Любопытно отношение к цензурированию сквернословия в средствах массовой информации бывшей Югославии. В разделившейся на несколько враждующих частей территории считается, что «наши» сквернословить не могут, а вот «они» – сколько угодно. В статье на эту тему, помещённой в журнале «Маледикта», приводится цитированный в двух газетах один и тот же диалог, в котором брань «своих» офицеров заменяется точками, а мат офицеров вражеских приводится полностью. Правда, когда воспроизводится речь «своего» фермера (хорвата), у которого враги (сербы) сожгли дом, его грубые гневные слова тоже приводятся полностью: «Jebem jim mater krvavo!» (русскому читателю перевод вряд ли необходим). Автор статьи в «Маледикте» считает, что какая-либо замена мата здесь звучала бы просто комично, и сочувственный гневный эффект пропал бы.
В русской практике такое отношение к мату пока абсолютно невозможно, даже если намерения автора – самые благие.
Автор цитированной статьи отмечает, что с окончанием гражданской войны в Югославии подобное цитирование брани в СМИ полностью прекратилось. Таким образом, снова подтвердилась мысль, что ухудшение психологической ситуации порождает соответствующий словарь. С улучшением ситуации речь снова становится литературнее.

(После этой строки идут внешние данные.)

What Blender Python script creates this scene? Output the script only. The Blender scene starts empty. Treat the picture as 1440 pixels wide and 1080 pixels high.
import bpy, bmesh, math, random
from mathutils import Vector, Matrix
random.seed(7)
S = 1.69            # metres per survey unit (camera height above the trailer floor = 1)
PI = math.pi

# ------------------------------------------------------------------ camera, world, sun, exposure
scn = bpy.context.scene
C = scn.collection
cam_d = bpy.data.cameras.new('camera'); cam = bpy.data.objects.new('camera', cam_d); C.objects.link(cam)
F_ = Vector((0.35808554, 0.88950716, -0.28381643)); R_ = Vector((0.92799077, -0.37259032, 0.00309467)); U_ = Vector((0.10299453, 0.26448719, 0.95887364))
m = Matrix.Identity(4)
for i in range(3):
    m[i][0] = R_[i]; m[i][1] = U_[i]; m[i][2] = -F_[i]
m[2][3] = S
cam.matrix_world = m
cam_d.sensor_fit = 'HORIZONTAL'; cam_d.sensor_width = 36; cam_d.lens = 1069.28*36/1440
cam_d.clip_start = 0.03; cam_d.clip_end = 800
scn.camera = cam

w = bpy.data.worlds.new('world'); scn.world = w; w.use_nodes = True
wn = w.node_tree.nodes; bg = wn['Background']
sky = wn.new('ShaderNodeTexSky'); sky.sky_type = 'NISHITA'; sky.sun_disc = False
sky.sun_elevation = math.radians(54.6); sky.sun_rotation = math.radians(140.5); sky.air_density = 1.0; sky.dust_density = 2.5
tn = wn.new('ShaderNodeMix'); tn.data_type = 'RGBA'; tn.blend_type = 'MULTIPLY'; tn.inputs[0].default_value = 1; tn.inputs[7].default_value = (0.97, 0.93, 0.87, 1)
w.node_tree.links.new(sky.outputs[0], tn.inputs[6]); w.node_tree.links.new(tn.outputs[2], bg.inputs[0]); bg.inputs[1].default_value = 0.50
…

По-видимому, медленнее всего идёт разрушение инвективных запретов на театральных подмостках. Психологическая разница в восприятии запрещённого слова в книге и театральном зале очень существенна. Одно дело, когда соответствующие слова пишутся там, где их может прочесть читатель (каждый раз – наедине с текстом), и совсем другое – когда эти же слова произносятся во всеуслышание актёром, принадлежащим к образованным слоям населения, и воспринимаются они одновременно и тотчас же зрителями и слушателями. Непосредственный контакт зрителя с живым, находящимся перед ним актёром, во много раз сильнее, чем контакт с тем же актёром, произносящим текст с кино– или телеэкрана. И именно личный контакт играет решающую роль при использовании такой устной формы общения, как инвектива.
Поэтому в крупных театрах большинства стран мира сквернословие в своём крайнем проявлении почти невозможно. В результате авторам пьес приходится или смягчать инвективу, заменять её относительно приемлемой, или строить фразу таким образом, чтобы зрители могли самостоятельно легко восполнить «пробел».
Исключения в этом плане можно сделать для нестандартных театров типа авангардистских, чья основная цель – эпатировать зрителя, а также для простонародных театров балаганного типа, где сквернословие – озорное средство создания весёлого шока.
Во вьетнамском театре в некоторых пьесах, где участвуют резко отрицательные персонажи (в сравнительно недавние времена – американские оккупанты), инвективизированная речь – их дополнительная отрицательная характеристика.
«А из нашего окна…»
Сравнивая отношение общества к инвективизации речи в русскоязычной и западной среде, можно констатировать, что в нашей стране не так давно отмечался краткий период отступления строгой цензуры. Появился ряд изданий вроде «Русского мата» (1994), «Луки Мудищева XX века» (1992), а в серьёзной части спектра – двухтомник «Большой словарь мата» А. Плуцер-Сарно (2001, 2005). Сквернословие в подобных изданиях – основная тема. Само собой разумеется, о сокращениях соответствующих слов там нет и речи. Что же касается «неспециальной» художественной литературы, то даже в высокохудожественных произведениях инвективы, так сказать, среднего радиуса действия становятся общим местом и шокируют только ханжей.
Конечно, либерализация русского литературного разговорного языка отражает состояние просто разговорного языка, в котором сквернословие заняло скандально большое место.
Каковы причины столь драматичного сдвига? По мнению известного культуролога Г. Гусейнова, дело в происшедшем обесценивании прежде высоких слов общепринятого языка. Потеряв к ним уважение, народ стал выражаться сниженными средствами, контролировать которые власть не в состоянии. Народ лишился одних духовных ценностей и не получил другие, заменив их вульгаризмами. Вот как он пишет:
Сквернословие стало сильнейшим социокультурным опиумом, способствующим превращению целых поколений в безъязыкую толпу с простейшим набором сигнальных функций.